Green activists yesterday raised questions about the success of reopening of the Mongla-Ghashiakhali channel, after spending Tk 230 crore for dredging purposes. “The Mongla-Ghashiakhali channel dredging project may not achieve its desired objective due to the authority’s suspicious role in taking action against owners of the shrimp enclosures. The role of the local administration, water board, elected local public representatives and politicians in removing shrimp enclosures owned by local influential people from different canals’ link to the channel is doubtful,” engineer M Enamul Huq, an adviser of the National Committee to Protect Shipping, Road and Railway (NCPRR), said at a press briefing at Mukti Bhaban yesterday.
The committee revealed the present condition of the dredging and local people’s opinion on the Mongla-Ghashiakhali channel.
Among others, central leader of the NCPRR Ruhin Hossain Prince, Murshikul Islam Shimul and former director of the Bangladesh Inland Water Transport Authority, Emdadul Huq Badsha, were present at the press briefing.
President of the organisation Tushar Rehman presented the keynote paper on the present dredging condition of the channel. He alleged that the BIWTA is yet to complete 60 per cent of the channel’s dredging work, which began in July last year.

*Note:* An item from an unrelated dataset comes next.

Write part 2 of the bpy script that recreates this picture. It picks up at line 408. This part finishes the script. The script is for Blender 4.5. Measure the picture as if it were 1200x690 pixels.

Considering the national interest and following international pressure, the government took up the three-year project at a cost of Tk. 230 crore under the capital dredging project, a priority project of Prime Minister Sheikh Hasina.
The government has expedited the dredging work after an oil tanker sank in the Shella river and decided not to allow any commercial vessel inside the Sunderbans, they said.